Word frequencies -- Python or Perl for performance?
Mats Kindahl
matkin at iar.se
Thu Mar 21 09:55:00 EST 2002
jimd at vega.starshine.org (Jim Dennis) writes:
> In article <mailman.1016223990.19235.python-list at python.org>, Nick Arnett wrote:
>
> > Anybody have any experience generating word frequencies from short documents
> > with Python and Perl? Given a choice between the two, I'm wondering what
> > will be faster. And a related question... any idea if there will be a
> > significant performance hit (or advantage?) from storing the data in MySQL
> > v. my own file-based data structures?
>
> > I'll be processing a fairly large number of short (1-6K or so) documents at
> > a time, so I'll be able to batch up things quite a bit. I'm thinking that
> > the database might help me avoid loading up a lot of useless data. Since
> > word frequencies follow a Zipf distribution, I'm guessing that I can spot
> > unusual words (my goal here) by loading up the top 80 percent or so of words
> > in the database (by occurrences) and focusing on the words that are in the
> > docs but not in the set retrieved from the database.
>
> > Thanks for any thoughts on this and pointers to helpful examples or modules.
>
> > Nick Arnett
>
> I don't know what you're really trying to do, but I decided to
> code up a quickie "word counter" for the hell of it.
>
> I started with one that would simply count "words" (white space
> separated sequences of letters, hyphens and apostrophes).
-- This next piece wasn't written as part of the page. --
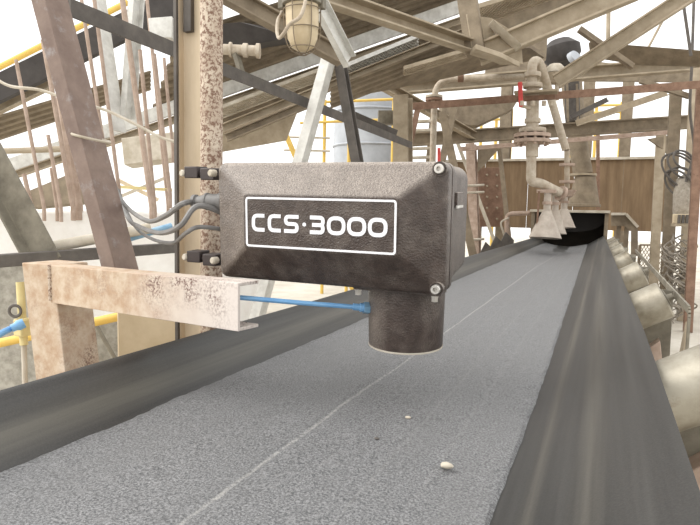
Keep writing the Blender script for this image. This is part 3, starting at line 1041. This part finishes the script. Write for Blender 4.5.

I then
> decided to also denote which of them were "known" words and keep
> a count of those as well.
>
> So, here's my very own version (in about 80 lines):
>
>
> #!/usr/bin/env python2.2
[program removed]
> I tested by running the following commands:
>
> for i in /bin/* /usr/bin/*; do
> bname=$(basename $i); man $bname | col -b > /tmp/$bname.man
> done
>
> time ./wordcount.py /tmp/*.man | hea speed.
>
> Here's the output from that:
>
> 1602048 1361723 36978 0.849988889222 0.0271553025101
> 117960 the*
> 41673 to*
> 36275 is*
> 34975 a
> 32191 of*
> 27045 and*
> 22881 in*
> 20336 for*
> 17571 be*
> Traceback (most recent call last):
> File "./wordcount.py", line 81, in ?
> print "%7d %s" % (count, word)
> IOError: [Errno 32] Broken pipe
>
> real 1m48.212s
> user 1m47.950s
> sys 0m0.250s
> $ ls /tmp/*.man | ./wc.py
> 1761 1761 31804
> $ du /tmp/*.man
> ....
> 15836 total
> $ find /tmp/*.man -printf "%s\n" \
> | awk '{n++; t+=$1}; END { print t/n ; }'
> 7104.33
>
> ... so it handled over 1700 medium size files (average 6K each,
> about 14Mb total) in less than two minutes. Of the words I
> counted it looks like about 84% of them were "known" words from
> /usr/share/dict/words; and it looks like I found about 2% of the
> known words. (In other words, the Linux man pages only use about
> 2% of the English vocabulary). I doubt the top ten words from my
> list will surprise anyone: the, to, is, a, of, and, in ...
>
> I don't have the urge to write a version in Perl. Not tonight
> anyway.
Just to have something to compare with, you here have a Perl version
that does something I belive is along the same lines.
#!/usr/bin/perl
my %dict;
my %known;
my $known_words = 0;
open(DICT,"/usr/share/lib/dict/words") or die "open: $!\n";
{
my @words = <DICT>; # Read all the words into a list
chop @words; # Drop the trailing newlines
$known_words = @words; # Count known words
# Enter the list of words into a hash
@known{@words} = (1) x $known_words;
}
close(DICT);
undef $/; # Read each file in one go
while (<>) {
chop; # Drop trailing newline
foreach (split(/\s+/)) {
s/\'$|^\'|\'ll$|n\'t|\'s//;
next if /^-|-$|\W|^\s*$/;
++$dict{lc $_};
++$total;
}
}
print "Known: $known_words words, total: $total words\n";
foreach (sort { $dict{$b} <=> $dict{$a} } (keys %dict)) {
print "$dict{$_} $_*\n" if $dict{$_} > 1;
}
I tried it on only approx. 600 manual pages, with the result:
bash-2.01$ time perl wordcount.pl tmp/* | head
Known: 25143 words, total: 464709 words
44362 the*
13174 is*
12593 of*
11907 a*
11859 to*
8735 and*
7438 in*
6255 for*
6044 if*
Broken Pipe
real 0m42.669s
user 0m22.190s
sys 0m0.360s
> Of course this script is free for any use you can think of.
Same here.
Good luck,
--
Mats Kindahl, IAR Systems, Sweden
Any opinions expressed are my own, not my company's.